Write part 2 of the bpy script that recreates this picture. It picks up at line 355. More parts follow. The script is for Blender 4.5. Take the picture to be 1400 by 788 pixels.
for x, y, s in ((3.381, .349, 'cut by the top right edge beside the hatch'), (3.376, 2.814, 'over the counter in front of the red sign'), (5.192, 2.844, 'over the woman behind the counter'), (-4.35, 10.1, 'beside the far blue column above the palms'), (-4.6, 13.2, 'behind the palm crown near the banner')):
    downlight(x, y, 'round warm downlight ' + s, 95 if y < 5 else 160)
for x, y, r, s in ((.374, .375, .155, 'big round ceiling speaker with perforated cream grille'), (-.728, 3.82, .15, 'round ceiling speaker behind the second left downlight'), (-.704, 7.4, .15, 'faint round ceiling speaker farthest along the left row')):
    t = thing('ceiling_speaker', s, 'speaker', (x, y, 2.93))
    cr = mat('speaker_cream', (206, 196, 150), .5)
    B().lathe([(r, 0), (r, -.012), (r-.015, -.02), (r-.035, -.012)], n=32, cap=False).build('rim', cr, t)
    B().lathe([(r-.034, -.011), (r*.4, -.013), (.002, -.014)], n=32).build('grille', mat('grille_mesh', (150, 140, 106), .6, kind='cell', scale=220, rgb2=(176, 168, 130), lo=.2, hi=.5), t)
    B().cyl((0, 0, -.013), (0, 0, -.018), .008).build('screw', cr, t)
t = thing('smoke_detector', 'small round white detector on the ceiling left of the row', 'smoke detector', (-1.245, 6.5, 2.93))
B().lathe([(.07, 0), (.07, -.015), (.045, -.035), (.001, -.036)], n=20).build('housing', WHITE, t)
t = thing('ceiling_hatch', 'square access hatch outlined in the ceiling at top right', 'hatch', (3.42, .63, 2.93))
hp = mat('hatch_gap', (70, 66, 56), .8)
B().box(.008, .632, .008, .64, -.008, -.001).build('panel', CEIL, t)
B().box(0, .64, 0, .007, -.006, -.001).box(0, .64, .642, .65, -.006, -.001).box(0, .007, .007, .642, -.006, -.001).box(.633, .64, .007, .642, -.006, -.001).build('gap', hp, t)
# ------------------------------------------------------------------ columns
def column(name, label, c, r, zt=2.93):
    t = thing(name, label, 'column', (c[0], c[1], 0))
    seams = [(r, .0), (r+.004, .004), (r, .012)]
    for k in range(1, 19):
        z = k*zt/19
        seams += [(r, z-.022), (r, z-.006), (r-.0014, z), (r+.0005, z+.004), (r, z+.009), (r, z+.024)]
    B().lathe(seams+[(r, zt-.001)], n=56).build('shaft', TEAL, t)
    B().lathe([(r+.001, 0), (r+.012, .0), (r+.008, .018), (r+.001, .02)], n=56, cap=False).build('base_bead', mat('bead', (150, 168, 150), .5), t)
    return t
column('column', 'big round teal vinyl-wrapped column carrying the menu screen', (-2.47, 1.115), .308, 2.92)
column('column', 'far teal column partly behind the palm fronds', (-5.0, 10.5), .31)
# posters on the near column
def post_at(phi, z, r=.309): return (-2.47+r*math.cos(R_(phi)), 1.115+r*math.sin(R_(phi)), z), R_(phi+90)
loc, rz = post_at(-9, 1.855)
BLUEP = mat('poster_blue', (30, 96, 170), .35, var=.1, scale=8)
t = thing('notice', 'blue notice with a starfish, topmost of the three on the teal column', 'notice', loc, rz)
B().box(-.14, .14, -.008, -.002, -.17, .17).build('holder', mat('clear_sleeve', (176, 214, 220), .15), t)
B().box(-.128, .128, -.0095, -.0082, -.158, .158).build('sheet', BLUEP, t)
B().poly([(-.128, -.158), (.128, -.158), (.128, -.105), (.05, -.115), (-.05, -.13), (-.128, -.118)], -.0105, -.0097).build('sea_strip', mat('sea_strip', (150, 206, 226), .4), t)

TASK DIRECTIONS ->
Give back the data above exactly as it appears.

RESPONSE TO THE EXERCISE ->
Write part 2 of the bpy script that recreates this picture. It picks up at line 355. More parts follow. The script is for Blender 4.5. Take the picture to be 1400 by 788 pixels.
for x, y, s in ((3.381, .349, 'cut by the top right edge beside the hatch'), (3.376, 2.814, 'over the counter in front of the red sign'), (5.192, 2.844, 'over the woman behind the counter'), (-4.35, 10.1, 'beside the far blue column above the palms'), (-4.6, 13.2, 'behind the palm crown near the banner')):
    downlight(x, y, 'round warm downlight ' + s, 95 if y < 5 else 160)
for x, y, r, s in ((.374, .375, .155, 'big round ceiling speaker with perforated cream grille'), (-.728, 3.82, .15, 'round ceiling speaker behind the second left downlight'), (-.704, 7.4, .15, 'faint round ceiling speaker farthest along the left row')):
    t = thing('ceiling_speaker', s, 'speaker', (x, y, 2.93))
    cr = mat('speaker_cream', (206, 196, 150), .5)
    B().lathe([(r, 0), (r, -.012), (r-.015, -.02), (r-.035, -.012)], n=32, cap=False).build('rim', cr, t)
    B().lathe([(r-.034, -.011), (r*.4, -.013), (.002, -.014)], n=32).build('grille', mat('grille_mesh', (150, 140, 106), .6, kind='cell', scale=220, rgb2=(176, 168, 130), lo=.2, hi=.5), t)
    B().cyl((0, 0, -.013), (0, 0, -.018), .008).build('screw', cr, t)
t = thing('smoke_detector', 'small round white detector on the ceiling left of the row', 'smoke detector', (-1.245, 6.5, 2.93))
B().lathe([(.07, 0), (.07, -.015), (.045, -.035), (.001, -.036)], n=20).build('housing', WHITE, t)
t = thing('ceiling_hatch', 'square access hatch outlined in the ceiling at top right', 'hatch', (3.42, .63, 2.93))
hp = mat('hatch_gap', (70, 66, 56), .8)
B().box(.008, .632, .008, .64, -.008, -.001).build('panel', CEIL, t)
B().box(0, .64, 0, .007, -.006, -.001).box(0, .64, .642, .65, -.006, -.001).box(0, .007, .007, .642, -.006, -.001).box(.633, .64, .007, .642, -.006, -.001).build('gap', hp, t)
# ------------------------------------------------------------------ columns
def column(name, label, c, r, zt=2.93):
    t = thing(name, label, 'column', (c[0], c[1], 0))
    seams = [(r, .0), (r+.004, .004), (r, .012)]
    for k in range(1, 19):
        z = k*zt/19
        seams += [(r, z-.022), (r, z-.006), (r-.0014, z), (r+.0005, z+.004), (r, z+.009), (r, z+.024)]
    B().lathe(seams+[(r, zt-.001)], n=56).build('shaft', TEAL, t)
    B().lathe([(r+.001, 0), (r+.012, .0), (r+.008, .018), (r+.001, .02)], n=56, cap=False).build('base_bead', mat('bead', (150, 168, 150), .5), t)
    return t
column('column', 'big round teal vinyl-wrapped column carrying the menu screen', (-2.47, 1.115), .308, 2.92)
column('column', 'far teal column partly behind the palm fronds', (-5.0, 10.5), .31)
# posters on the near column
def post_at(phi, z, r=.309): return (-2.47+r*math.cos(R_(phi)), 1.115+r*math.sin(R_(phi)), z), R_(phi+90)
loc, rz = post_at(-9, 1.855)
BLUEP = mat('poster_blue', (30, 96, 170), .35, var=.1, scale=8)
t = thing('notice', 'blue notice with a starfish, topmost of the three on the teal column', 'notice', loc, rz)
B().box(-.14, .14, -.008, -.002, -.17, .17).build('holder', mat('clear_sleeve', (176, 214, 220), .15), t)
B().box(-.128, .128, -.0095, -.0082, -.158, .158).build('sheet', BLUEP, t)
B().poly([(-.128, -.158), (.128, -.158), (.128, -.105), (.05, -.115), (-.05, -.13), (-.128, -.118)], -.0105, -.0097).build('sea_strip', mat('sea_strip', (150, 206, 226), .4), t)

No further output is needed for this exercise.